Over the past couple of decades, legroom on your typical flight has experienced George Costanza levels of shrinkage as airlines have done everything in their power to squeeze as many people as possible onto their planes. While many travelers resort to reclining to minimize their misery, they do so at the expense of the people behind them, which has led to more than a few altercations—including one that resulted in a woman demanding an FBI investigation after having her seat repeatedly punched by a passenger who took exception to her decision.
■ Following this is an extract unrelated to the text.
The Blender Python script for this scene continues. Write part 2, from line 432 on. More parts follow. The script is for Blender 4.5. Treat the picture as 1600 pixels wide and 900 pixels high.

That incident sparked a debate about whether or not you’re entitled to take advantage of the button that grants you a bit more comfort while consequently depriving another person of theirs. As someone who stands at 6’10” and cannot physically fit in economy, I probably don’t have to tell you where I stand on this particular issue, so while I consider reclining the ultimate dick move, there are plenty of people who would argue I’m actually a dick for repeatedly shoving my knees into someone’s back until they get the hint.

Following the aforementioned incident, Delta’s CEO attempted to clarify the airline’s policy, saying passengers are allowed to recline but should ask their neighbor before doing so. That ambiguous statement didn’t do much to clarify things, but as Salon recently pointed out, the real issue is that the answer to “Do you have the right to recline your seat?” seems to be “No one really has any idea.”

In order to get to the bottom of the question, you have to take three legal principles into consideration: attachment, first-in-time, and possession. In order to highlight these issues, the outlet looked at the case of a man who deployed a device called a “Knee Defender” to prevent the person in front of him from reclining, which sparked a confrontation that resulted in an emergency landing.

While the concept of attachment dictates you have the right to decide what to do with your seat, things get messier when you consider you’re required to keep yours in an upright position upon takeoff, which is when the man attached the Knee Defender and arguably laid claim by acting “first-in-time” and establishing possession of the space where he was planning to do work on his laptop.

However, things get trickier when you realize the real owner of the space is the airlines themselves, who are basically asking for trouble when you consider they promise passengers the right to do what they want with their seat when they secure a ticket only to see these conflicts erupt as a result. Some of them have banned the use of the Knee Defender but have declined to institute any actual policies to address the primary issue.

As a result, it seems unlikely this debate is going to stop raging at any point in the near future.